There is work being done at the Kanaka Creek Park Fish Fence that will help a local salmon group in rearing fish.
The Kanaka Education and Environmental Partnership Society (KEEPS), which operates the fish fence and rears salmon at its hatchery, is reinforcing the fish fence with a new steel and concrete structure.
"The old wooden A-frames have taken a lot of hits over the years," said Ross Davies, spokesperson for KEEPS.
There has been high water and floating debris piling up at the fish fence in the recent past.
Davies said the basic configuration and operation of the fish fence off 232nd Street will remain the same. Salmon are trapped there, and their eggs used in the hatchery operation. The Bell-Irving Hatchery is the largest community partnership hatchery in the Lower Mainland. Some 4,500 hours of volunteer work goes into producing the hatchery's licensed quota of 325,000 chum, 80,000 coho, and 150,000 pink salmon in odd-numbered years.
The work on the new fish fence will be completed by fisheries experts in time for this fall's spawning, which should start strong.
Davies said the prospects for Fraser River pink salmon are great this year, with median forecasts calling for a run of 27 million. Pinks are the first salmon run on the Fraser.

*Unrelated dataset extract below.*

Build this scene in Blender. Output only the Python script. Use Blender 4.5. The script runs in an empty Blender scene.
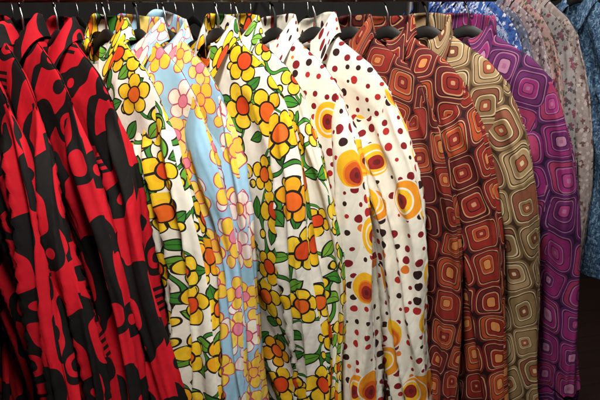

"Some of that action has to spill into Kanaka," said Davies, noting it should be a dramatic natural spectacle when the fish arrive in the river – as early as the last week of September in Kanaka.
The Watershed Watch Salmon Society offered a prediction on salmon returns for 2025, and it says pinks are forecast to return in numbers exceeding their long-term averages, calling the Fraser pinks a "bright spot" in wild salmon returns.
"The Fraser River pink salmon return is forecast to exceed 29 million fish at the 50 per cent probability level, meaning it could well be smaller, or much larger, than the 29 million," said the Watershed Watch report.